“Al Centro S.O.S. non ci sentiamo più soli”: intervista a Eleonora, mamma adottiva di un orfano speciale
di centriantiviolenzaemma
“Il Centro S.O.S. è un luogo dove io e mio figlio ci siamo subito sentiti accolti. Lui ci viene volentieri perché si sente riconosciuto senza dover dare spiegazioni”.
Eleonora (nome di fantasia), che ha adottato un orfano speciale, ha deciso di raccontare la sua esperienza che non è stata facile: “Spesso – dice – ci siano sentiti soli nell’affrontare i bisogni, i problemi di un ragazzino che doveva elaborare un evento così traumatico”.
Eleonora e suo marito avevano fatto domanda di adozione e a settembre 2015 gli è stato proposto “l’abbinamento”, questo il termine tecnico, con Francesco rimasto solo dopo il femminicidio della madre. Il padre era finito in carcere e i fratelli affidati ad altre comunità.
Dopo pochi mesi è stato formalizzato l’affido preadottivo di un anno.
“Volevamo dirlo noi a Francesco – racconta Eleonora – invece l’ha saputo dai responsabili della comunità. Una mancanza di attenzione a cui ne sono seguite tante altre. Pochi giorni dopo, il 12 dicembre dovevo andare io a prenderlo a scuola e portarlo a casa ma hanno fissato alla stessa ora la firma in Tribunale dei documenti. Bastava poco per coordinarsi e non deludere Francesco che mi aspettava.”
Dal giorno in cui ha lasciato la comunità per tutto il primo anno con loro, secondo Eleonora, i servizi sociali sono stati assenti:
“Ci hanno spiegato che il caso era complesso ma non c’erano risorse per poter seguire nostro figlio e ci hanno invitato a rivolgerci ad uno psicologo privato. Cosa che ovviamente abbiamo fatto ma diverso sarebbe stato essere seguiti come famiglia da una équipe specializzata. Siamo andati avanti da soli ma quando c’è stato bisogno di un sostegno educativo abbiamo puntato i piedi e ottenuto un concorso per le spese di un educatore che ha affiancato Francesco. L’abbiamo fatto per principio, perché non si dimenticassero che il suo diritto ad essere tutelato è un obbligo per lo Stato.

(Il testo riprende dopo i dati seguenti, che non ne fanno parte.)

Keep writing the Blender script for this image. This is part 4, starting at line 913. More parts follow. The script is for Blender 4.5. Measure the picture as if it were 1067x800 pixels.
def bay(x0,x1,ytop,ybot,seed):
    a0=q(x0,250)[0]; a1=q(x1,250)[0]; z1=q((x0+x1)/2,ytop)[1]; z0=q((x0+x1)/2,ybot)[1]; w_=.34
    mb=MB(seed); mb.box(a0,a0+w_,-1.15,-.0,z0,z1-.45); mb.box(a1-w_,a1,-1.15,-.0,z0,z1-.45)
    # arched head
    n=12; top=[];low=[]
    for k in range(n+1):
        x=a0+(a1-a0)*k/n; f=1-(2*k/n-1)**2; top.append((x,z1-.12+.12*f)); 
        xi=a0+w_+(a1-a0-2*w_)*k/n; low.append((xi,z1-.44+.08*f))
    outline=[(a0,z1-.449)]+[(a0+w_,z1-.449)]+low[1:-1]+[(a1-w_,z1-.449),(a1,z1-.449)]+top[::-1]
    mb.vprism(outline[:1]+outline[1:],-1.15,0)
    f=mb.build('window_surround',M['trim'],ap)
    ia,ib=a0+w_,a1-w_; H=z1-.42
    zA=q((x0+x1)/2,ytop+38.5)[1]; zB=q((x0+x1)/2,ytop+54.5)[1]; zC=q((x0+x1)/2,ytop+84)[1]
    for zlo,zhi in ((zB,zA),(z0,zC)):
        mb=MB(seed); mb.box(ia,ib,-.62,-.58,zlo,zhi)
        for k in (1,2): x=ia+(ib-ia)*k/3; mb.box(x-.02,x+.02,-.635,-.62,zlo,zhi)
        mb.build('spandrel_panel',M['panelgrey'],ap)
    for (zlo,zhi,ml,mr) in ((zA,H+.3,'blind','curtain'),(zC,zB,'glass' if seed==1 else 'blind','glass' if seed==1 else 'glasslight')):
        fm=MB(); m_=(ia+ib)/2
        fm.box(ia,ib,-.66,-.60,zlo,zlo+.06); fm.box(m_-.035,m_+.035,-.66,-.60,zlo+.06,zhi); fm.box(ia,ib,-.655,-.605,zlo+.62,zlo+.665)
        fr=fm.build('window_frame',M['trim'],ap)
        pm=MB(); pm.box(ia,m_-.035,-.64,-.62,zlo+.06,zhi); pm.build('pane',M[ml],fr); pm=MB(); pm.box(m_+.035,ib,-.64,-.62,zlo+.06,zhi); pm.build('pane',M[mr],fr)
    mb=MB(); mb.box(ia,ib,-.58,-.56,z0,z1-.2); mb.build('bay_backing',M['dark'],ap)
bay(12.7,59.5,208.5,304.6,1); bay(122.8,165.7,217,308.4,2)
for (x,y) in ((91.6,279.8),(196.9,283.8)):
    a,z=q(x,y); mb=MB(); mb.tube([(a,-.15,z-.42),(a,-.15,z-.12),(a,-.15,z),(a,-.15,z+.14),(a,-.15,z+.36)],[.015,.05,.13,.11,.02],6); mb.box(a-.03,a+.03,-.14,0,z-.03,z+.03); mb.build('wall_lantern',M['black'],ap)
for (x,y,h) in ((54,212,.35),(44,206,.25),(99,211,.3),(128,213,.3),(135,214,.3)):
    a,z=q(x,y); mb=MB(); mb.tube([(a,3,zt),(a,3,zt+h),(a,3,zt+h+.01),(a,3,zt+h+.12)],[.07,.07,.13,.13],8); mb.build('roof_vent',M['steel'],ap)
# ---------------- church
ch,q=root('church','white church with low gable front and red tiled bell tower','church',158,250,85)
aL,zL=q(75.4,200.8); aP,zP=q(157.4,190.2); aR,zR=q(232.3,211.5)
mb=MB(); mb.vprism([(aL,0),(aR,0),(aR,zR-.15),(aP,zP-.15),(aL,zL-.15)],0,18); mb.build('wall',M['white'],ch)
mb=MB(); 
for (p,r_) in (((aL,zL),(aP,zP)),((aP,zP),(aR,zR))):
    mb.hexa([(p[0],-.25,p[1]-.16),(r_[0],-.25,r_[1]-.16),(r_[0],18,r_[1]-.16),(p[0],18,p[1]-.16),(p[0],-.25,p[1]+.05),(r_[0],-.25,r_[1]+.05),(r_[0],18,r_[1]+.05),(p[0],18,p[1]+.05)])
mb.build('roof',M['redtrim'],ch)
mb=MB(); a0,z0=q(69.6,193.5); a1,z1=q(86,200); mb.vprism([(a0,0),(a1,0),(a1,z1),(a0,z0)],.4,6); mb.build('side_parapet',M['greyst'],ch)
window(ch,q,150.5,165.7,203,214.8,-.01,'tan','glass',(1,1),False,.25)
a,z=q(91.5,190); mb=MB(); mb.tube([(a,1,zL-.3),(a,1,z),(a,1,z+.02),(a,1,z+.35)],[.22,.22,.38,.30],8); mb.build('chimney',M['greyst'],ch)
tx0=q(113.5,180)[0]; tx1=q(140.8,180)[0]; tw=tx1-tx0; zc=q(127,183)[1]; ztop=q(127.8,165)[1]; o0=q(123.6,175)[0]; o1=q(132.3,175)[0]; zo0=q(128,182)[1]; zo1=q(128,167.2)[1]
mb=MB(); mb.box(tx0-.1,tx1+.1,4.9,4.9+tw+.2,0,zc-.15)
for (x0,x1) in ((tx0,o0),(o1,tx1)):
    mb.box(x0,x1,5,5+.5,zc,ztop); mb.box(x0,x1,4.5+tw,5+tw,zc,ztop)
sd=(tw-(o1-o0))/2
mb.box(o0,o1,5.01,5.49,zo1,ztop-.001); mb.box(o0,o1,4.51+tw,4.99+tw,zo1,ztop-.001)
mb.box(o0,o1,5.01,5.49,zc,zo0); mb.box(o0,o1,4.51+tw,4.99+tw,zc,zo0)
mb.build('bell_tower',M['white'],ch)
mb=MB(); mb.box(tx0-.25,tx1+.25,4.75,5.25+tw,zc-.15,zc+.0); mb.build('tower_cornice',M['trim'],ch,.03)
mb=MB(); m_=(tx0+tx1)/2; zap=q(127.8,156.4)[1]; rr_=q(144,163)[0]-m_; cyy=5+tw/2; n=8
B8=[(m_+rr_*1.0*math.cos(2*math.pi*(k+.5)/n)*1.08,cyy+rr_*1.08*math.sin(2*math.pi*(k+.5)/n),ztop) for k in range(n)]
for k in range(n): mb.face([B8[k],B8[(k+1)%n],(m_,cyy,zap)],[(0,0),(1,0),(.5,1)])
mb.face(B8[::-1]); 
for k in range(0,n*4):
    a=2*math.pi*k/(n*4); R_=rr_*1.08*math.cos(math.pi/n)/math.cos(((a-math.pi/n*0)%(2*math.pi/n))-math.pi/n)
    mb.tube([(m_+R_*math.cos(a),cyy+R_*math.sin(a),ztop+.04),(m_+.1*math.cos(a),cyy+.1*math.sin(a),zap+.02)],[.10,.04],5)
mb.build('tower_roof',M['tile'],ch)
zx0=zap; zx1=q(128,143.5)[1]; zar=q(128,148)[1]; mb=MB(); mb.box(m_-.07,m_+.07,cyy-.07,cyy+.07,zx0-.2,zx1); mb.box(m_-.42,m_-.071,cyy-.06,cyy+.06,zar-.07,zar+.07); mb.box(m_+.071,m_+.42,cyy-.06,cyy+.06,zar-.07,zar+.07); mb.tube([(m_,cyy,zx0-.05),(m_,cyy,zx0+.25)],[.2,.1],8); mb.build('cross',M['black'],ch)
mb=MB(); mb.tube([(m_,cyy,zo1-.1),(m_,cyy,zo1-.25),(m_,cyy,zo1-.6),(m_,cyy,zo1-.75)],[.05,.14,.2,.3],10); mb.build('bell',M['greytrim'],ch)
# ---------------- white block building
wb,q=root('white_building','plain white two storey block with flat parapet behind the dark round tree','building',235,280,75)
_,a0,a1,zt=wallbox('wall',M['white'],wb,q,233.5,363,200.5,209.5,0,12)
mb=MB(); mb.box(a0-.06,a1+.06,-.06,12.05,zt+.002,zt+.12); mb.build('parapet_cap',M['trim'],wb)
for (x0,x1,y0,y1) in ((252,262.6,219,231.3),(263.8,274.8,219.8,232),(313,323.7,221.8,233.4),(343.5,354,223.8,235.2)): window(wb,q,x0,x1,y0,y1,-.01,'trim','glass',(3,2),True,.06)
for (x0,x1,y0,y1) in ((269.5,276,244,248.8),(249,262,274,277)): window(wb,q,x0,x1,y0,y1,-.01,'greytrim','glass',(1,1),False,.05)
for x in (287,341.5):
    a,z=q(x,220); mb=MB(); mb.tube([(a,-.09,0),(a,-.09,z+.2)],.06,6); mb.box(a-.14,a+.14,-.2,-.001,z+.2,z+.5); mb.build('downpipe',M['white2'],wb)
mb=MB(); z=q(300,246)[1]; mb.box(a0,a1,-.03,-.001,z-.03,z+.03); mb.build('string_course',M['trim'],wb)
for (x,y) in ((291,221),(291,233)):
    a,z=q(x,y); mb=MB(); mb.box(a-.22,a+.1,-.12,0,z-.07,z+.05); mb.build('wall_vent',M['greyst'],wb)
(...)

L’attenzione si concentra sulle vittime primarie dei femminicidi, sulle donne uccise, e ci si dimentica dei figli e delle figlie che in un attimo perdono tutto. Ragazzi e ragazze quasi sempre cresciuti assistendo alle violenze, bambini e bambine che non avrebbero potuto far nulla ma si sentono in colpa per non essere riusciti a fermare chi ha ucciso la loro madre. A cui non va nascosta la verità ma vanno anche protetti dai media. Che hanno diritto di non essere sempre associati a quello che gli è accaduto, ma di essere ricordati da chi, per legge, deve prendersi cura di loro”.
Del Progetto S.O.S. Eleonora ha saputo da una lettera di presentazione inviata al suo ordine professionale. Dopo il primo contatto telefonico, sono iniziati i colloqui al Centro S.O.S. per capire a quali bisogni avrebbe potuto rispondere. Il primo è l’assistenza legale per ottenere gli aiuti economici previsti dalla legge 4 del 2018 per gli orfani di femminicidio.
“Nessuno – sostiene Eleonora – ci ha contattato per informarci, io l’ho scoperto per caso leggendo un articolo. Un altro segnale di quanto poca attenzione ci sia. Noi possiamo permetterci di mantenere Francesco ma se non fosse così? Lui ha diritto ad avere anche i 50 mila euro destinati alle vittime di crimini domestici.”
Ma in che altro modo il Progetto potrebbe essere utile a Francesco?
“Gli ha fatto piacere sapere dell’esistenza del Centro S.O.S., ci viene volentieri perché sa che sarà ascoltato e non giudicato per la sua storia. Io spero che il progetto possa essere per lui un “navigatore”, uno strumento che lo aiuti a trovare l’attenzione e il riconoscimento che gli sono dovuti. Sta per finire gli studi e forse potrebbe avere anche bisogno di un aiuto per capire cosa fare da grande”.